Bartenders and waitresses also take advantage of the increased patronage.

“It was actually pretty fun working the whole day,” said Shelby Lueckenotto, junior in graphic design and waitress at Pat’s Blue Rib’N BBQ. “I made about $300 just in tips.”

This year, as in the past, the Riley County Police Department brought in help from forces outside the city area to help regulate the crowd and to keep people safe. In past years, the number of citations during this event has been significantly higher than that of an average Saturday, but that number, while still high, has slowly declined with each passing year, while the number of arrests has risen.
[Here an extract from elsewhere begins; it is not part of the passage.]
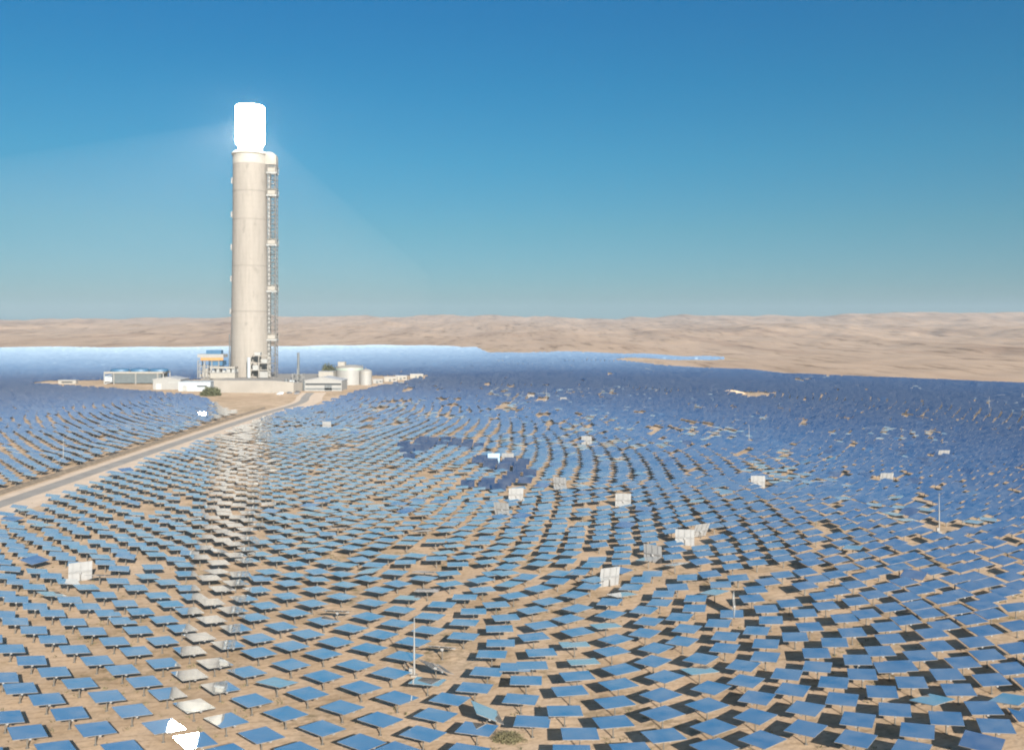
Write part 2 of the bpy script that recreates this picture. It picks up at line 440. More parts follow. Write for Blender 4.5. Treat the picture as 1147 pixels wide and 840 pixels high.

As of press time, RCPD had explicitly stated that they will not release information regarding incidents and arrests from Fake Patty’s Day until Monday.

“The police are more proactive this year than they were last year,” Fitzgerald said. “It’s pretty good since they have more of an understanding of the event now.”

Whether you support the event or not, Fitzgerald said he believes that Fake Patty’s Day is great for Aggieville and great for K-State.

“In a way, Fake Patty’s Day is somewhat of a homecoming to young alumni,” Fitzgerald said. “As long people stay lawful, it’s a great event, and it helps the businesses at Aggieville, because this event is quite significant to their bottom line.”